Dan Rather Blasts Donald Trump Over Second Amendment "Joke" About Hillary Clinton

Dan Rather Blasts Donald Trump Over Second Amendment "Joke" About Hillary Clinton

Legendary journalist Dan Rather won't be buying any of Donald Trump's excuses for insinuating that "Second Amendment" people could possibly shoot Hillary Clinton to stop her from appointing Supreme Court justices should she be elected president in November. Rather wants Trump to know: "History is watching."

In a Facebook post Tuesday, the former CBS Evening News anchor called out Trump for his comments, saying he "crossed a line with dangerous potential."

This is no longer about policy, civility, decency or even temperament. This is a direct threat of violence against a political rival. It is not just against the norms of American politics, it raises a serious question of whether it is against the law.

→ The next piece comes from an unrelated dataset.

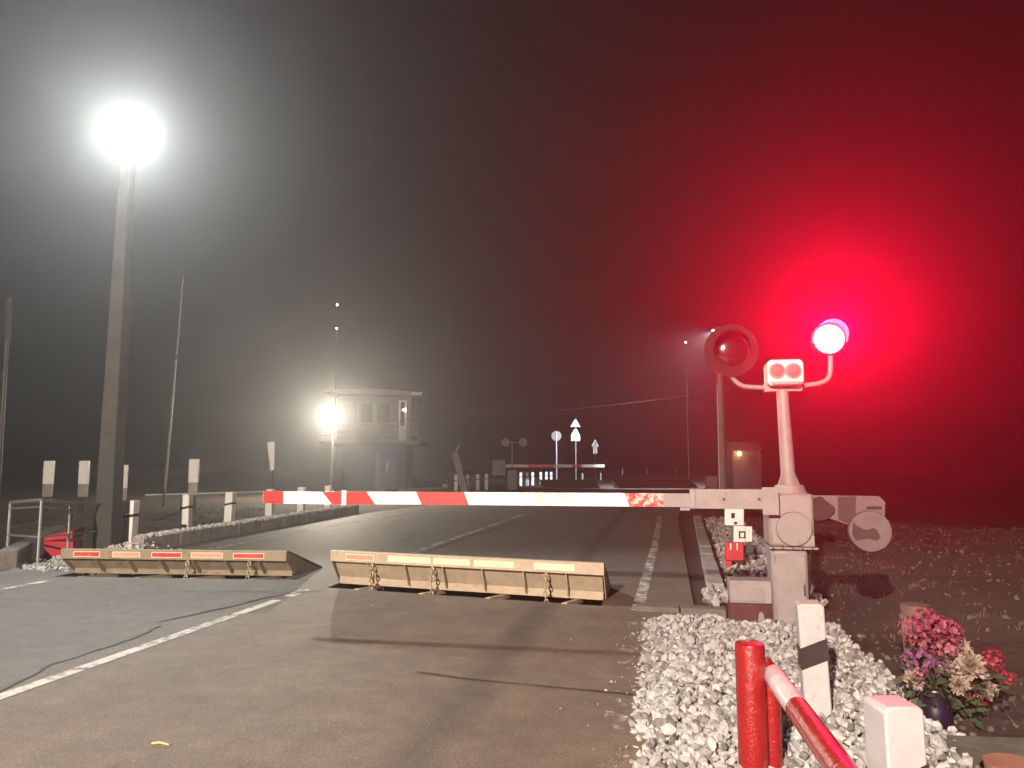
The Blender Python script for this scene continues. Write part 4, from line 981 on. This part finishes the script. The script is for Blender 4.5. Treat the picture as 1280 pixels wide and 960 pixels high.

If any other citizen had said this about a Presidential candidate, would the Secret Service be investigating?

During a North Carolina rally, Trump said "If she gets to pick her judges —nothing you can do folks. Although, the Second Amendment, people, maybe there is." Though many believe Trump's intention with the comment, joke or not, was clear, his camp blamed the "dishonest media" for distorting what he really meant.

But, to Rather, it's too late for any more excuses.

"Candidate Trump will undoubtedly issue an explanation; some of his surrogates are already engaged in trying to gloss it over, but once the words are out there they cannot be taken back," Rather continued in the post. "That is what inciting violence means."

Rather ended his post with a famous quote from Abraham Lincoln:

We are not enemies, but friends. We must not be enemies. Though passion may have strained it must not break our bonds of affection. The mystic chords of memory, stretching from every battlefield and patriot grave to every living heart and hearthstone all over this broad land, will yet swell the chorus of the Union, when again touched, as surely they will be, by the better angels of our nature.

"Lincoln used these stirring words to end his First Inaugural Address," Rather concluded his post. "It was the eve of the Civil War and sadly his call for sanity, cohesion and peace was met with horrific violence that almost left our precious Union asunder. We cannot let that happen again."